My parents moved to Norwich and now my life is over

Sorry Norwich, but you’re shit


Starting university is an exciting and terrifying prospect. Making new friends is not an easy feat and there is much consolation knowing that you have friends waiting for you at home during the holidays. Sadly, this is something that I can no longer look forward to.

I come from a small, idyllic riverside town in Worcestershire called Bewdley. It’s every thing you think it would be – picturesque, quiet and boring but also full of childhood friends.

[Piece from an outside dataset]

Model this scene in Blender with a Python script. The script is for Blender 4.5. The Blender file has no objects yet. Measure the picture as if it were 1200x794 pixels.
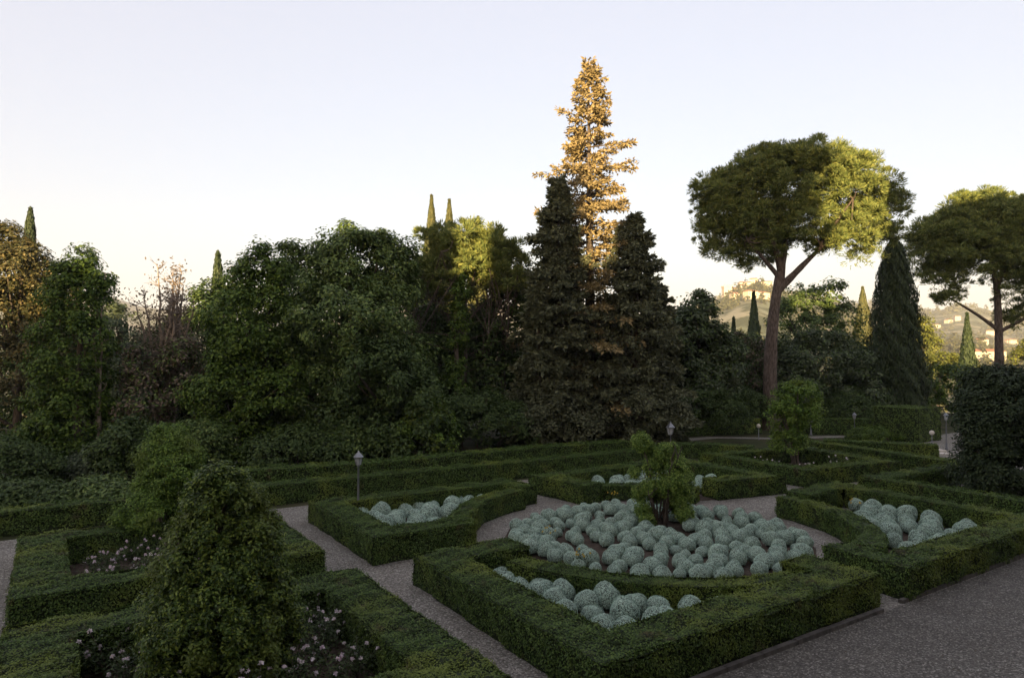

Many weekends were spent underage drinking in the sandy park, eating fish and chips by the river and stumbling out of one of the 18 pubs that the town boasts.

Last May, at the end of my first year, my Dad broke the news that he had a new job, however there was a catch…it was in Norwich.

Why would you want to move away from somewhere like this?

Norwich is a horrifying 185 miles away from my beloved hometown.

My parents decided to move on the same weekend that I was moving into my second year house, causing the whole day to be full of chaos and moving men – not the goodbye that I really fancied.

Now Norwich isn’t one of the worst places that one can move to however it’s definitely not the first on your list.

Look at this hideous city

Firstly, it’s in the middle of nowhere – literally, nothing is around the city except tiny villages with no street lighting. It’s still over an hour away from Cambridge which is the closest city with mildly interesting things to do and see.

Secondly, It’s freezing – what is up with the wind? Why is it always absolutely glacial? My Mum informs me that it’s from Siberia and that is not something I signed up for – no thank you.

Thirdly, it’s literally on the other side of the country from my hometown. I am in no position to make new friends there, being at uni most of the time, and believe me the Christmas holidays were nowhere near as fun as normal spent playing trivial pursuit with my parents night after night.

Sure, Norwich has nice food places, cute shops and there’s a (sort of) beach nearby but what’s the use of these things with no one to enjoy them with?

Pretending to enjoy myself at a coffee shop in Norwich

It costs £88 for a return ticket without a rail card, further epitomizing the fact that no one wants to go there or can afford to either.

Furthermore, I am now stuck in a limbo – what do I say when someone asks me where I’m from? I used to say Worcestershire but I don’t live there anymore and there’s no chance I’m going to say I’m from Norwich. I’m in no mans land.

My ‘charming’ new home

So thanks Mum and Dad. You have torn me away from my childhood town and friends and forced me to admit that I now live in a cold, rainy city with nothing interesting except the odd artisan food place that pretentiously serves anchovies for breakfast (seriously?!)

I think I speak for all those students whose parents have done this when I say STOP, please – you may think you now have the opportunity to move away with all your children gone but really, if you do, then you’re only going to make the identity crisis that every student faces even worse.